Oireachtas Joint and Select Committees

Wednesday, 1 December 2021

Joint Oireachtas Committee on European Union Affairs

EU Cybersecurity: Discussion (Resumed)

Photo of Ossian SmythOssian Smyth (Dún Laoghaire, Green Party) | Oireachtas source

As I understand it, the idea is a state agency would have to allocate a certain percentage of its ICT budget to cybersecurity. This is similar to the rule whereby NATO countries have to put 2% of their budget into defence. It is being promoted by Estonia, which sought and supported it when I visited, and it also supports the NATO approach. The downside is that it is an input measure, which means there is a target that is all about what is put into the system rather than what is got out of it.
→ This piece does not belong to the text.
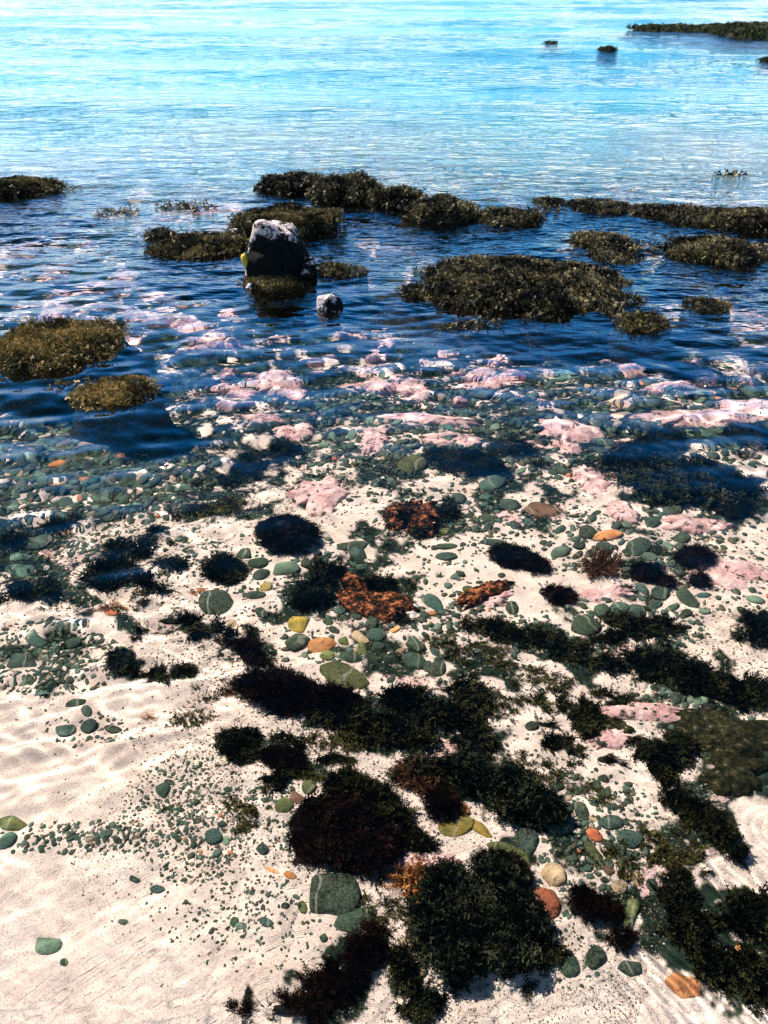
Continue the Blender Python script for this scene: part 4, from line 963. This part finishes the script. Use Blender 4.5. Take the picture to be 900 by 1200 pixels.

Our opinion is that we want to see measures of performance, that is, what is being done and achieved and what standards are being reached, rather than how much money is being put into the system. As a result, we do not support that approach.

On security by design and what could be done to ensure companies have secure products, work is being done at EU level on a cyber resilience directive. Members will see in the 5G toolbox produced by the European Commission that there is concern about and interest in whether products are safe to use, whether they have security designed into them and whether they come from trustworthy companies, that is, whether the suppliers can be relied on to supply software that can be used in our critical infrastructure. A framework for that is being developed at an EU level. No one country is going to produce very different policies on the reliability or trustworthiness of various suppliers' software.